Le Théâtre Liberté de Toulon offrait du 1° au 17 octobre 2015 « Meursaults », d’après « Meursault, contre enquête » de Kamel Daoud, publié en France par Actes Sud, roman déjà traduit en 25 langues et récipiendaire de nombreux prix.
On le sait, Kamel Daoud, part de « L’étranger » d’Albert Camus, auquel il rend hommage par cette œuvre. Meursault a tué un Arabe sur une plage d’Alger. Ce Meursault est un personnage étrange, condamné surtout parce qu’il n’a pas pleuré à l’enterrement de sa mère. Le héros du roman de Daoud est Haroun (Aaron) frère de Moussa (Moïse) tué par Meursault (Moussa n’est pas nommé dans le roman de Camus). Haroun est un vieillard, 70 ans après les faits il veut redonner vie à Moussa, en soliloquant dans un bar d’Oran.
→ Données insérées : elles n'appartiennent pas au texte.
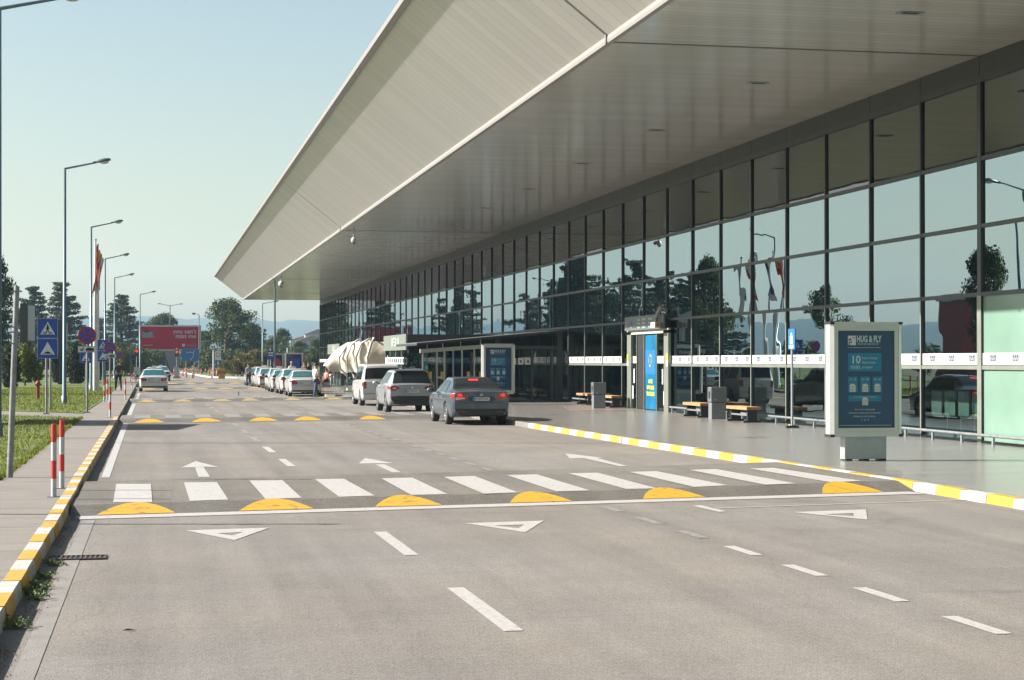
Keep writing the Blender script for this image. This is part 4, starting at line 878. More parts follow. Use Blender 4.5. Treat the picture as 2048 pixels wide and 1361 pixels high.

Philippe Berling a choisi environ 10% du roman, nous dit-il. Il a eu l’idée éminemment théâtrale de mettre en scène Haroun face à sa mère (qui en fait est déjà morte) dans la cour de la maison qu’ils ont occupée après le départ des Pieds Noirs en 1962. Le décor (de Nathalie Prats) est simple : deux murs de torchis en angle, une porte côté jardin pour l’appartement, une porte côté cour pour « l’ailleurs », un citronnier. Haroun soliloque, en fait il s’adresse à nous, parle à sa mère qui répond, dans la première partie, par des mimiques, des poses de corps, ou des chants. Le monologue d’Haroun est une plainte lyrique sur la mort du frère restée sans traces, et tout défile : les regrets du vieil homme, ses amours fantasmés (calqués sur ceux de Meursault et Marie chez Camus), la famille, l’Algérie française, la Révolte, l’Indépendance, le FLN, Dieu, le poids nouveau de la religion, le rapport à la mère. Cela avec un maximum d’objectivité et de connaissance de l’Histoire. Puis soudain, c’est la deuxième partie, la mère éclate et hurle, parle enfin, passionaria tragique, avant de revenir s’allonger dans sa tombe.
Elle met son fils face à ses réalités. On pourrait penser que la comédienne (Anna Andreotti) en fait trop, mais non ! on est dans une culture méditerranéenne où les sentiments s’expriment d’une manière extravertie ; qu’on songe aux Pleureuses. Haroun (Ahmed Benaïssa) est parfait de retenue, tout en exprimant sa douleur contenue souvent rageuse d’autres fois, ses rêves plus que déçus, avortés. Lui aussi se sent étranger dans son pays, il voudrait mourir… La pièce se termine par cette phrase ambiguë : « Il faut que la haine soit sauvage » qui fait écho à la fin de « L’étranger » : «Pour que tout soit consommé, pour que je me sente moins seul, il me restait à souhaiter qu’il y ait beaucoup de spectateurs le jour de mon exécution et qu’ils m’accueillent avec des cris de haine. »
Faut-il avoir lu « L’étranger » et « Meursault, contre enquête » pour comprendre et apprécier cette pièce. Si on répond oui, Philippe Berling a tout raté. Mais bien sûr la réponse est non. La pièce met en scène et en jeu des personnages vivants, de chair, de sentiments et d’émotions. On entre dans leur vie, on se les approprie. Certes connaître les œuvres citées donne un supplément de plaisir, c’est comme écouter une œuvre musicale avec la partition sous les yeux, mais on n’a pas besoin de ça pour goûter la musique.
Philippe Berling a réussi brillamment cette gageure d’intéresser le public pendant 1h15 aux souvenirs et à la vie de ce vieil homme issu de l’œuvre de Camus. Cette pièce ainsi conçue n’est pas une thèse, mais la représentation de l’humaine condition dans le vécu de quelques êtres à travers l’histoire mêlée de la France et de l’Algérie, histoire dans laquelle tant d’êtres humains sont morts pour rien.